-- Aim of the task --
Set down the material below in full, matching it exactly.

-- Available data --
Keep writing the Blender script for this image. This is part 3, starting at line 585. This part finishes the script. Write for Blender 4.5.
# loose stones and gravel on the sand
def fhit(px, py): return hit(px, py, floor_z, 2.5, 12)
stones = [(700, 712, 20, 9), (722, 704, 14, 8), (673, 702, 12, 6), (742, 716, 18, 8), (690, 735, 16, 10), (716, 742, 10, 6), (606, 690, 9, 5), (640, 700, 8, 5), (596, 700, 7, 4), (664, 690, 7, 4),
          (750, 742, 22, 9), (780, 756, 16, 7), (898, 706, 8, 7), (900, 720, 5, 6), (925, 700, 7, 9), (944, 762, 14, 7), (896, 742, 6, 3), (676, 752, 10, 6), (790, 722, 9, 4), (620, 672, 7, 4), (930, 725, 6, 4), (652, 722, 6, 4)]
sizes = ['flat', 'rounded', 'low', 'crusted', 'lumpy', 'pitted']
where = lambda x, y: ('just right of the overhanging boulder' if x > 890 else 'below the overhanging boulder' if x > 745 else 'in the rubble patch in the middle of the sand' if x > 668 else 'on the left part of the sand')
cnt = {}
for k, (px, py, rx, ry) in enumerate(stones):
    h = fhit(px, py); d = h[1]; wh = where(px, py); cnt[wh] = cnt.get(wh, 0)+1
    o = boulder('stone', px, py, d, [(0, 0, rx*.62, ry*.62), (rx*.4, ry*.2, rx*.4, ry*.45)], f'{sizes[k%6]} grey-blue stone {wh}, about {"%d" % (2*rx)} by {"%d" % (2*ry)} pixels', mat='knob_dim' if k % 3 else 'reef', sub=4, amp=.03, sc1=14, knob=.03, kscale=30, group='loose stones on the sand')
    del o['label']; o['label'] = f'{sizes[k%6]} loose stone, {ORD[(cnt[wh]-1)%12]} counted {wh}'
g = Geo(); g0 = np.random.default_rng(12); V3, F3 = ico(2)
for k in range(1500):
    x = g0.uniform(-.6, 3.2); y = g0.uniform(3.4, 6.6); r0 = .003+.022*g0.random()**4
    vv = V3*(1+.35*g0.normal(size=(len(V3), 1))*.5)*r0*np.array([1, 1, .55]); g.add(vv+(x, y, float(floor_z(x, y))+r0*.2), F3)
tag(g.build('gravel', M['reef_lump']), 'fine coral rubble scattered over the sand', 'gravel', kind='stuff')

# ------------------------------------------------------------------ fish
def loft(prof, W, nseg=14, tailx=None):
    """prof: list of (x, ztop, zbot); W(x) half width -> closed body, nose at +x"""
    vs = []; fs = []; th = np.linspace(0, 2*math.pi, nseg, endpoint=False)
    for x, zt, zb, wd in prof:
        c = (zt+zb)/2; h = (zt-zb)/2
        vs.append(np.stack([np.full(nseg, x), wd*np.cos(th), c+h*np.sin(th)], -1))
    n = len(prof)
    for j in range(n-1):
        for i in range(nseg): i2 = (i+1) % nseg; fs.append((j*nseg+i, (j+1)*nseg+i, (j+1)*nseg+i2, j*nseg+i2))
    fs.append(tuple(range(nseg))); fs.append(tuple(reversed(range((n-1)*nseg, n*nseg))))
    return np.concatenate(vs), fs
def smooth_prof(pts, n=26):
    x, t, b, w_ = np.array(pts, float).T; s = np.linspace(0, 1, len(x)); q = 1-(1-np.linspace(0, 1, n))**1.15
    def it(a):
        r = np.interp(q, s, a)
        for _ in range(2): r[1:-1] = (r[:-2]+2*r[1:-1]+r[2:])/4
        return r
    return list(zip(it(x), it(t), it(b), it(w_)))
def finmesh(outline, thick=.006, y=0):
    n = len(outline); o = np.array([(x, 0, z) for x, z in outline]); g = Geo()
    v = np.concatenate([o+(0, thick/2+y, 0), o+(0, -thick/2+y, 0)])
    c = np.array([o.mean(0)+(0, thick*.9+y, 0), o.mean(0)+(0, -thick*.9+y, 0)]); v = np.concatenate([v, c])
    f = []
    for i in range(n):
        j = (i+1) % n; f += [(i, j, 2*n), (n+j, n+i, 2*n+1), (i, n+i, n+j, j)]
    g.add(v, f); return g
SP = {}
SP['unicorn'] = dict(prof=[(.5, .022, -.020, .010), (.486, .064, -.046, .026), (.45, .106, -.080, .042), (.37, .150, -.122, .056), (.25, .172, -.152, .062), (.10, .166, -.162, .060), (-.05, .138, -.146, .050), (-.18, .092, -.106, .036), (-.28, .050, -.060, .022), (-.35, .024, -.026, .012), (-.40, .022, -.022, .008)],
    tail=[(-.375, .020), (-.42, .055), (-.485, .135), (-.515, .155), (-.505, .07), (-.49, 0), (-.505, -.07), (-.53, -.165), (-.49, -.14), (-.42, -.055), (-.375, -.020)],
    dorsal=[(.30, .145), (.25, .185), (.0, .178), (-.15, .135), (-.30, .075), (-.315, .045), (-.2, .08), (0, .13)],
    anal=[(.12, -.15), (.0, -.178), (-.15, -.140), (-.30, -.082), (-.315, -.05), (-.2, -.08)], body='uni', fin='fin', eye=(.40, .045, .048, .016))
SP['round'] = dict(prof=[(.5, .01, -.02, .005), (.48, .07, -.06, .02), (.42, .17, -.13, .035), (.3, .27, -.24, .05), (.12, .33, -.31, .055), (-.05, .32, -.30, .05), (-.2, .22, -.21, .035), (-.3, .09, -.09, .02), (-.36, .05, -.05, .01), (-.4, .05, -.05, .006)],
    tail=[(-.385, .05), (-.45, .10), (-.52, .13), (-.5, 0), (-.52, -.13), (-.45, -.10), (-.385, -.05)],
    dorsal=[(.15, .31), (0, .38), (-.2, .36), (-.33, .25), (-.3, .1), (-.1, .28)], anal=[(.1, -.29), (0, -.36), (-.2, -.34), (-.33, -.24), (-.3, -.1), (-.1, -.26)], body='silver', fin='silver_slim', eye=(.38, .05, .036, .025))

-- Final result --
Keep writing the Blender script for this image. This is part 3, starting at line 585. This part finishes the script. Write for Blender 4.5.
# loose stones and gravel on the sand
def fhit(px, py): return hit(px, py, floor_z, 2.5, 12)
stones = [(700, 712, 20, 9), (722, 704, 14, 8), (673, 702, 12, 6), (742, 716, 18, 8), (690, 735, 16, 10), (716, 742, 10, 6), (606, 690, 9, 5), (640, 700, 8, 5), (596, 700, 7, 4), (664, 690, 7, 4),
          (750, 742, 22, 9), (780, 756, 16, 7), (898, 706, 8, 7), (900, 720, 5, 6), (925, 700, 7, 9), (944, 762, 14, 7), (896, 742, 6, 3), (676, 752, 10, 6), (790, 722, 9, 4), (620, 672, 7, 4), (930, 725, 6, 4), (652, 722, 6, 4)]
sizes = ['flat', 'rounded', 'low', 'crusted', 'lumpy', 'pitted']
where = lambda x, y: ('just right of the overhanging boulder' if x > 890 else 'below the overhanging boulder' if x > 745 else 'in the rubble patch in the middle of the sand' if x > 668 else 'on the left part of the sand')
cnt = {}
for k, (px, py, rx, ry) in enumerate(stones):
    h = fhit(px, py); d = h[1]; wh = where(px, py); cnt[wh] = cnt.get(wh, 0)+1
    o = boulder('stone', px, py, d, [(0, 0, rx*.62, ry*.62), (rx*.4, ry*.2, rx*.4, ry*.45)], f'{sizes[k%6]} grey-blue stone {wh}, about {"%d" % (2*rx)} by {"%d" % (2*ry)} pixels', mat='knob_dim' if k % 3 else 'reef', sub=4, amp=.03, sc1=14, knob=.03, kscale=30, group='loose stones on the sand')
    del o['label']; o['label'] = f'{sizes[k%6]} loose stone, {ORD[(cnt[wh]-1)%12]} counted {wh}'
g = Geo(); g0 = np.random.default_rng(12); V3, F3 = ico(2)
for k in range(1500):
    x = g0.uniform(-.6, 3.2); y = g0.uniform(3.4, 6.6); r0 = .003+.022*g0.random()**4
    vv = V3*(1+.35*g0.normal(size=(len(V3), 1))*.5)*r0*np.array([1, 1, .55]); g.add(vv+(x, y, float(floor_z(x, y))+r0*.2), F3)
tag(g.build('gravel', M['reef_lump']), 'fine coral rubble scattered over the sand', 'gravel', kind='stuff')

# ------------------------------------------------------------------ fish
def loft(prof, W, nseg=14, tailx=None):
    """prof: list of (x, ztop, zbot); W(x) half width -> closed body, nose at +x"""
    vs = []; fs = []; th = np.linspace(0, 2*math.pi, nseg, endpoint=False)
    for x, zt, zb, wd in prof:
        c = (zt+zb)/2; h = (zt-zb)/2
        vs.append(np.stack([np.full(nseg, x), wd*np.cos(th), c+h*np.sin(th)], -1))
    n = len(prof)
    for j in range(n-1):
        for i in range(nseg): i2 = (i+1) % nseg; fs.append((j*nseg+i, (j+1)*nseg+i, (j+1)*nseg+i2, j*nseg+i2))
    fs.append(tuple(range(nseg))); fs.append(tuple(reversed(range((n-1)*nseg, n*nseg))))
    return np.concatenate(vs), fs
def smooth_prof(pts, n=26):
    x, t, b, w_ = np.array(pts, float).T; s = np.linspace(0, 1, len(x)); q = 1-(1-np.linspace(0, 1, n))**1.15
    def it(a):
        r = np.interp(q, s, a)
        for _ in range(2): r[1:-1] = (r[:-2]+2*r[1:-1]+r[2:])/4
        return r
    return list(zip(it(x), it(t), it(b), it(w_)))
def finmesh(outline, thick=.006, y=0):
    n = len(outline); o = np.array([(x, 0, z) for x, z in outline]); g = Geo()
    v = np.concatenate([o+(0, thick/2+y, 0), o+(0, -thick/2+y, 0)])
    c = np.array([o.mean(0)+(0, thick*.9+y, 0), o.mean(0)+(0, -thick*.9+y, 0)]); v = np.concatenate([v, c])
    f = []
    for i in range(n):
        j = (i+1) % n; f += [(i, j, 2*n), (n+j, n+i, 2*n+1), (i, n+i, n+j, j)]
    g.add(v, f); return g
SP = {}
SP['unicorn'] = dict(prof=[(.5, .022, -.020, .010), (.486, .064, -.046, .026), (.45, .106, -.080, .042), (.37, .150, -.122, .056), (.25, .172, -.152, .062), (.10, .166, -.162, .060), (-.05, .138, -.146, .050), (-.18, .092, -.106, .036), (-.28, .050, -.060, .022), (-.35, .024, -.026, .012), (-.40, .022, -.022, .008)],
    tail=[(-.375, .020), (-.42, .055), (-.485, .135), (-.515, .155), (-.505, .07), (-.49, 0), (-.505, -.07), (-.53, -.165), (-.49, -.14), (-.42, -.055), (-.375, -.020)],
    dorsal=[(.30, .145), (.25, .185), (.0, .178), (-.15, .135), (-.30, .075), (-.315, .045), (-.2, .08), (0, .13)],
    anal=[(.12, -.15), (.0, -.178), (-.15, -.140), (-.30, -.082), (-.315, -.05), (-.2, -.08)], body='uni', fin='fin', eye=(.40, .045, .048, .016))
SP['round'] = dict(prof=[(.5, .01, -.02, .005), (.48, .07, -.06, .02), (.42, .17, -.13, .035), (.3, .27, -.24, .05), (.12, .33, -.31, .055), (-.05, .32, -.30, .05), (-.2, .22, -.21, .035), (-.3, .09, -.09, .02), (-.36, .05, -.05, .01), (-.4, .05, -.05, .006)],
    tail=[(-.385, .05), (-.45, .10), (-.52, .13), (-.5, 0), (-.52, -.13), (-.45, -.10), (-.385, -.05)],
    dorsal=[(.15, .31), (0, .38), (-.2, .36), (-.33, .25), (-.3, .1), (-.1, .28)], anal=[(.1, -.29), (0, -.36), (-.2, -.34), (-.33, -.24), (-.3, -.1), (-.1, -.26)], body='silver', fin='silver_slim', eye=(.38, .05, .036, .025))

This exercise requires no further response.